Стихи под разными флагами, разнооснащенные, приплыли в Петербург. Блок только что перестал быть студентом, студентами были Сергей Бонди, Николай Бурлюк; Борис Эйхенбаум, Виктор Жирмунский, Виктор Виноградов были молодыми доцентами.
В Петербург приезжал красивый человек с плоским ртом, широкими плечами, волосами, откинутыми назад, голосом, который мог наполнить любую долину: звали его Владимир Маяковский. Он спорил с аудиторией, у него учились, его изучали. Он сам был геологическим сдвигом в мире стиха, последствием революции 1905 года, не удавшейся, но уже сдвинувшей пласты сознания.
Поступив в университет, я написал для Семена Афанасьевича Венгерова анкету на тему, что хочу сделать: заявил, что собираюсь основать новую литературную школу, в которой среди прочих своих достижений в первый раз докажу, что работа Венгерова не нужна. Великий библиограф, создатель некомплектных гряд облаков — Венгеров взял у меня анкету, прочел, положил в папку. Я увидел ее недавно в Литературном музее. Она улыбнулась мне несколько иронически.
Я подружился тогда на всю жизнь с молодым доцентом Борисом Михайловичем Эйхенбаумом. Познакомился с Виктором Максимовичем Жирмунским, ныне членом-корреспондентом Академии наук. Он уже давно занимался теорией стиха.
Составилась по встречам в коридорах и по телефону группа, которую потом назвали «ОПОЯЗ» — общество по изучению теории поэтического языка.
Это была сильная группа. В основном она состояла из молодых ученых, а через меня она была связана с поэтами, главным образом с футуристами.
Мы прежде всего утверждали, что поэзия познаваема, что ее можно познать, как и другие явления действительности, у нее есть свои специфические законы, относящиеся к самому искусству.
В ОПОЯЗе говорили: «Мы не развенчиваем старое искусство, мы его развинчиваем для анализа».
В моих работах «развинчивался», анализировался сюжет.
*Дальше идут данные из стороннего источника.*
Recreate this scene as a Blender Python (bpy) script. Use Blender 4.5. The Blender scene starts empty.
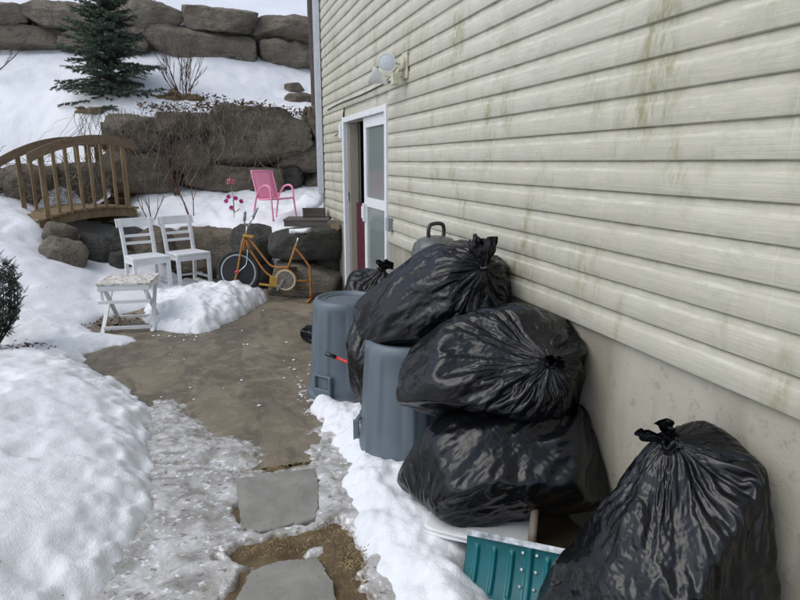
import bpy, bmesh, math, random
import numpy as np
from mathutils import Vector, Matrix, Euler

PI = math.pi
SC = bpy.context.scene
COL = SC.collection
random.seed(7)

# ------------------------------------------------------------------ noise
def _hash(ix, iy, iz, seed):
    h = (ix * 374761393 + iy * 668265263 + iz * 2147483647 + seed * 974634777) & 0xffffffff
    h = ((h ^ (h >> 13)) * 1274126177) & 0xffffffff
    h = ((h ^ (h >> 16)) * 2246822519) & 0xffffffff
    return (h ^ (h >> 15)) & 0xffffffff

def pn(p, seed=0):
    """gradient noise, p (...,3), about -1..1"""
    p = np.asarray(p, dtype=np.float64)
    i = np.floor(p).astype(np.int64)
    f = p - i
    u = f * f * f * (f * (f * 6 - 15) + 10)
    out = 0
    for dx in (0, 1):
        for dy in (0, 1):
            for dz in (0, 1):
                h = _hash(i[..., 0] + dx, i[..., 1] + dy, i[..., 2] + dz, seed)
                a = (h & 0xffff) / 65535.0 * 2 * PI
                z = ((h >> 16) & 0xffff) / 65535.0 * 2 - 1
                r = np.sqrt(np.maximum(0, 1 - z * z))
                g = (np.cos(a) * r * (f[..., 0] - dx) + np.sin(a) * r * (f[..., 1] - dy) + z * (f[..., 2] - dz))
                w = (u[..., 0] if dx else 1 - u[..., 0]) * (u[..., 1] if dy else 1 - u[..., 1]) * (u[..., 2] if dz else 1 - u[..., 2])
                out = out + g * w
    return out * 1.5

def fbm(p, octaves=4, seed=0, gain=0.5):
    s, a, fr = 0, 1.0, 1.0
    p = np.asarray(p, dtype=np.float64)
    for o in range(octaves):
        s = s + a * pn(p * fr + o * 17.3, seed + o)
        a *= gain
        fr *= 2.03
    return s

def ridge(p, octaves=4, seed=0):
    s, a, fr = 0, 1.0, 1.0
    p = np.asarray(p, dtype=np.float64)
    for o in range(octaves):
        s = s + a * (1 - np.abs(pn(p * fr + o * 11.7, seed + o)) * 2)
        a *= .5
        fr *= 2.1
    return s

def sstep(a, b, x):
    t = np.clip((x - a) / (b - a), 0, 1)
    return t * t * (3 - 2 * t)

# ------------------------------------------------------------------ mesh helpers
def link(o, parent=None):
    COL.objects.link(o)
    if parent is not None:
        o.parent = parent
    return o

def mesh_np(name, V, F, mat, parent=None, origin=(0, 0, 0), smooth=True, uv=None):
    V = np.asarray(V, dtype=np.float64).reshape(-1, 3) - np.asarray(origin, dtype=np.float64)
    me = bpy.data.meshes.new(name)
    if isinstance(F, np.ndarray):
        k = F.shape[1]
        me.vertices.add(len(V)); me.vertices.foreach_set('co', V.ravel().astype(np.float32))
        me.loops.add(F.size); me.loops.foreach_set('vertex_index', F.ravel().astype(np.int32))
        me.polygons.add(len(F))
        me.polygons.foreach_set('loop_start', np.arange(0, F.size, k, dtype=np.int32))
        me.update(calc_edges=True)
    else:
        me.from_pydata([tuple(v) for v in V], [], F)
    if uv is not None:
        l = me.uv_layers.new(name='UVMap')
        idx = np.zeros(len(me.loops), dtype=np.int32)
        me.loops.foreach_get('vertex_index', idx)
        l.data.foreach_set('uv', np.asarray(uv)[idx].astype(np.float32).ravel())
    me.validate()
    if smooth:
        me.polygons.foreach_set('use_smooth', np.ones(len(me.polygons), dtype=bool))
    me.materials.append(mat)
    me.update()
    o = bpy.data.objects.new(name, me)
    o.location = origin
    return link(o, parent)

def tag(o, label=None, cat=None, group=None, kind=None):
    if label: o['label'] = label
    if cat: o['category'] = cat
    if group: o['group'] = group
    if kind: o['kind'] = kind
    return o

def empty(name, loc, rz=0, label=None, cat=None, group=None):
    o = bpy.data.objects.new(name, None)
    o.empty_display_size = .1
    o.location = loc
    o.rotation_euler = (0, 0, rz)
    link(o)
    return tag(o, label, cat, group)

def grid_faces(nv, nu, wrap=False):
    j = np.arange(nv - 1)[:, None]
    i = np.arange(nu if wrap else nu - 1)[None, :]
    i2 = (i + 1) % nu
    a = j * nu + i; b = j * nu + i2; c = (j + 1) * nu + i2; d = (j + 1) * nu + i
    return np.stack([a, b, c, d], -1).reshape(-1, 4)

class MB:
    def __init__(s):
        s.v = []; s.f = []
    def add(s, vs, fs):
        n = len(s.v)
        s.v += [tuple(v) for v in vs]
        s.f += [tuple(n + i for i in f) for f in fs]
        return s
    def box(s, c, size, rot=None):
        hx, hy, hz = [a / 2 for a in size]
        vs = [Vector((x, y, z)) for z in (-hz, hz) for y in (-hy, hy) for x in (-hx, hx)]
        if rot is not None:
            R = rot if isinstance(rot, Matrix) else Euler(rot).to_matrix()
            vs = [R @ v for v in vs]
        c = Vector(c)
        return s.add([v + c for v in vs], [(0, 2, 3, 1), (4, 5, 7, 6), (0, 1, 5, 4), (2, 6, 7, 3), (0, 4, 6, 2), (1, 3, 7, 5)])
    def bar(s, p, q, w, h, up=(0, 0, 1)):
        p = Vector(p); q = Vector(q); d = (q - p); L = d.length; d.normalize()
        up = Vector(up)
        sd = d.cross(up)
        if sd.length < 1e-4: sd = d.cross(Vector((0, 1, 0)))
        sd.normalize(); u2 = sd.cross(d).normalized()
        vs = [b + sd * (x * w / 2) + u2 * (y * h / 2) for b in (p, q) for x, y in ((-1, -1), (1, -1), (1, 1), (-1, 1))]
        return s.add(vs, [(0, 3, 2, 1), (4, 5, 6, 7), (0, 1, 5, 4), (1, 2, 6, 5), (2, 3, 7, 6), (3, 0, 4, 7)])
    def tube(s, pts, r, n=10, caps=True, closed=False):
        pts = [Vector(p) for p in pts]
        m = len(pts)
        rs = r if isinstance(r, (list, tuple)) else [r] * m
        prev = None; rings = []
        for i, p in enumerate(pts):
            if closed: t = pts[(i + 1) % m] - pts[i - 1]
            else: t = pts[min(i + 1, m - 1)] - pts[max(i - 1, 0)]
            if t.length < 1e-9: t = Vector((0, 0, 1))
            t.normalize()
            if prev is None:
                a = Vector((0, 0, 1)) if abs(t.z) < .9 else Vector((1, 0, 0))
                sx = t.cross(a).normalized()
            else:
                sx = (prev - t * prev.dot(t))
                sx = sx.normalized() if sx.length > 1e-6 else t.orthogonal().normalized()
            prev = sx
            sy = t.cross(sx)
            rings.append([p + (sx * math.cos(2 * PI * k / n) + sy * math.sin(2 * PI * k / n)) * rs[i] for k in range(n)])
        vs = [v for ring in rings for v in ring]
        fs = []
        for i in range(m if closed else m - 1):
            j = (i + 1) % m
            for k in range(n):
                k2 = (k + 1) % n
                fs.append((i * n + k, i * n + k2, j * n + k2, j * n + k))
        if caps and not closed:
            fs.append(tuple(range(n - 1, -1, -1)))
            fs.append(tuple((m - 1) * n + k for k in range(n)))
        return s.add(vs, fs)
    def lathe(s, prof, n=48, M=None, close=False):
        """prof: list (r,z); axis z; r==0 ends make a fan"""
        vs = []; fs = []; rows = []
        for r, z in prof:
            if r < 1e-6:
                rows.append([len(vs)]); vs.append(Vector((0, 0, z)))
            else:
                rows.append(list(range(len(vs), len(vs) + n)))
                vs += [Vector((r * math.cos(2 * PI * k / n), r * math.sin(2 * PI * k / n), z)) for k in range(n)]
        for a, b in zip(rows[:-1], rows[1:]):
            for k in range(n):
                k2 = (k + 1) % n
                if len(a) == 1 and len(b) == 1: continue
                if len(a) == 1: fs.append((a[0], b[k2], b[k]))
                elif len(b) == 1: fs.append((a[k], a[k2], b[0]))
                else: fs.append((a[k], a[k2], b[k2], b[k]))
        if M is not None: vs = [M @ v for v in vs]
        return s.add(vs, fs)
    def build(s, name, mat, parent=None, origin=(0, 0, 0), smooth=False, bevel=0, angle=None):
        me = bpy.data.meshes.new(name)
        o3 = Vector(origin)
        me.from_pydata([Vector(v) - o3 for v in s.v], [], s.f)
        me.validate()
        if smooth:
            for p in me.polygons: p.use_smooth = True
            if angle is not None:
                try: me.set_sharp_from_angle(angle=angle)
                except Exception: pass
        me.materials.append(mat)
        o = bpy.data.objects.new(name, me)
        o.location = origin
        link(o, parent)
        if bevel:
            b = o.modifiers.new('bevel', 'BEVEL'); b.width = bevel; b.segments = 2; b.limit_method = 'ANGLE'
        return o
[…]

Он брался не только как событийная последовательность, но и как смысловая композиция.
Пока что молодые и озабоченные, мы работали и гуляли вместе. Вместе мы проходили свою дорогу — Борис Эйхенбаум, Юрий Тынянов и я — сейчас живой.
Мы гуляли по площадям и набережным.
Сенатскую площадь давно урезали сквером, закрыли память
Здесь был Кюхля, здесь мог быть Пушкин. Тогда здесь не было Исаакия, но были склады материалов, камни, доски, и народ из-за заборов камнями отбил атаку кавалерии, направленную на восставших.
Безмолвный Петр скакал на площади, протягивая руку к Западу, за Невой, в ту ночь не серой, не синей, а розовой, краснел узкий бок нашего университета.
Ночь не проходила и не наступала.
Заря была такая, как будто она продолжится всю жизнь.
Молодой Пушкин, уже много написавший, ни в чем не виноватый, в такую ночь упрекал себя за то, что мало сделал, не так прожил.
Нет границ ответственности.
При свете белой ночи много раз мы перечитывали прошлое, не оправдывая себя.
Город революции, город русского книгопечатания, город Пушкина и Достоевского, город Блока, Маяковского, город Горького, город спорящих кварталов, дворцов и заводов, реки, лед которой был много раз окровавлен, — Петербург, мы любим тебя Ленинградом при жизни, любим до смерти.
Мир был молод. На широкой Неве уже стояли корабли для открытия новых планет; все было готово для плаваний и для взлетов.
Все было в будущем. Все еще было недописано.
Все было весело.
Тяжелый Исаакий — храм петербургских студенческих песен — подымал над городом круглоблистающий купол.
Шли годы, сменяясь, как дни творения.
Квартира на Песках Юрия Николаевича была большая, светлая и пустая. Книги еще не завелись; вещей было так мало, что, приходя к другу, я вешал пальто на выключатель: вешалки не было.
Работал Тынянов переводчиком в Смольном, потом в Доме книги, в Гослитиздате, корректором. Через три года, написавши «Кюхлю», он принес книгу в издательство. Директор перелистнул начало рукописи и опытным и почти ласковым голосом сказал:
— Художественная литература вещь сложная. Вы не огорчайтесь, у вас есть специальность.
Он говорил не про теорию литературы, а про корректорскую работу.